DRAFT DUE: October 12 / 13 (three copies)
FINAL DUE: October 26 / 27 (two copies)
It is often very helpful to consult a client or potential clients. You may ask someone outside your team to be a surrogate client. If you want help identifying and meeting a potential client or consultant, ask your instructor. (You may also contact a surrogate client as well via rogere@rpi.edu.) Clients should respond with relevant answers in a consistent manner, but in general clients cannot be completely counted upon for such ideal answers. You will have to judge the relevance and usefulness of their advice and expectations. You should ask for clarification whenever a reply is not clear.

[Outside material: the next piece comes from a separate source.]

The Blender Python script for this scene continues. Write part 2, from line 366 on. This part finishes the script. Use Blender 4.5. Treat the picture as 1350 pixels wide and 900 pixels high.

Your report will have both analysis and specification portions. The requirements analysis portion will include description and UML modeling of the application domain. The requirements specification portion will detail the features of the proposed system that are visible or important to the client. Include realistic constraints and goals in your specification. Use imagination to make it ambitious and interesting.
HINTS FOR REQUIREMENTS
Your team is to write a requirements analysis and specification for the problem you have been assigned. Since the problem statement you've been given is ambiguous, you must use your imagination. Ask anyone you choose to provide background information and ideas, consult the WWW, fill in the gaps in the problem concept, and select relevant features to lead to a realistic requirements analysis and specification. Above all, since this is the first stage of the design, be "user-oriented." Be creative in detailing the features specified, in formulating further features, and in providing motivation for all features. Realism from the point of view of the software developer is expected, also.